The story goes along like this. Lin was employed at Medco because he was “proficient in the HP-Unix computer language designed to operate computer servers,” according to court documents seen by Ars Technica. In the fall of 2003, he learned that the company was to lay off some system admins and sent off e-mails to his colleagues that he wasn’t sure that he would survive.

A day later, he decided to plant a piece of code into the servers to delete almost everything once triggered. “Among other information, the Destructive Code was designed to delete the Drug Utilization Review Database], as well as databases identifying subscribers, plan coverage, prescription administration, and billing data,” read the court document. The code was written to be activated on April 23, 2004 – Lin’s birthday.

However, Lin had gotten a little bit ahead of himself, because several days later, Medco did lay off four system admins – none of them were him. A month after that, Lin attempted to edit the code so it wouldn’t deploy as scheduled. It turns out that Lin wasn’t as good in programming as he thought, because the code deployed right on schedule. It also turns out that he was really bad at programming, because the code failed to delete anything due to a bug, to Medco’s relief.

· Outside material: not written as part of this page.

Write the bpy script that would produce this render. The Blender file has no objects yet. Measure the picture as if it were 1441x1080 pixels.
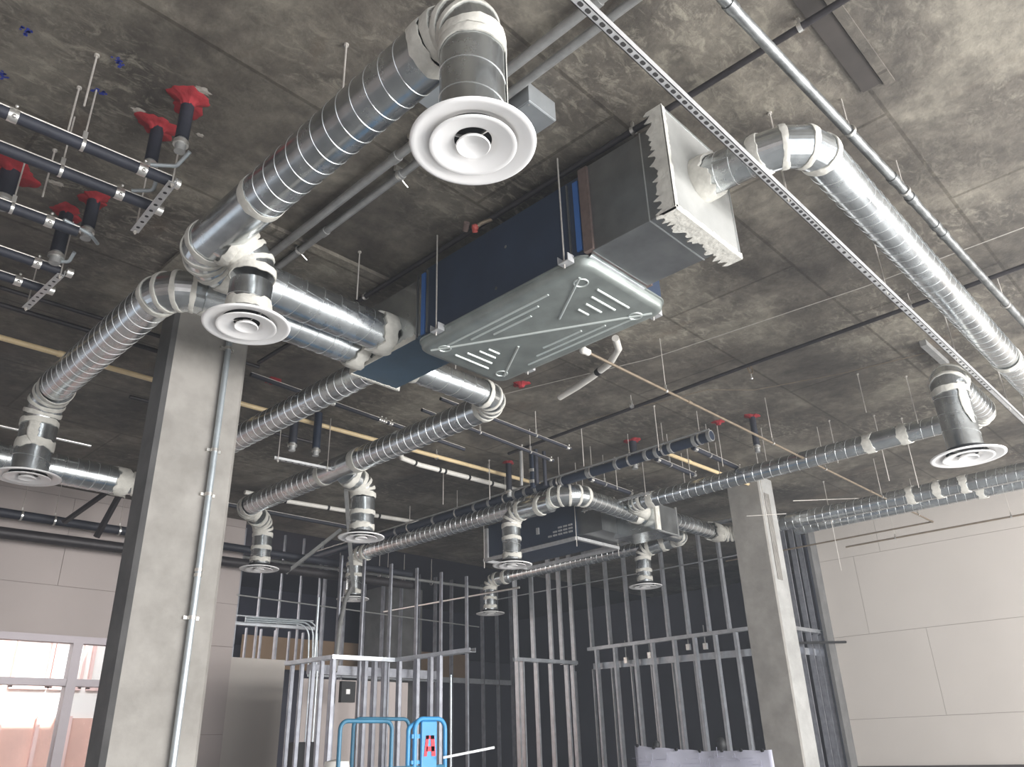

That’s not all; Lin figured out the bug and decided to make the code go off a year later. Fortunately, another Medco system admin found the code while looking into another system error in January 2005, and Lin was officially caught. He pleaded guilty to one count of transmitting computer code with the intent to cause damage in excess of $5,000 and he was sentenced this week.

The US Attorney General for New Jersey, Christopher Christie, has praised Medco for moving quickly and turning the case to the government.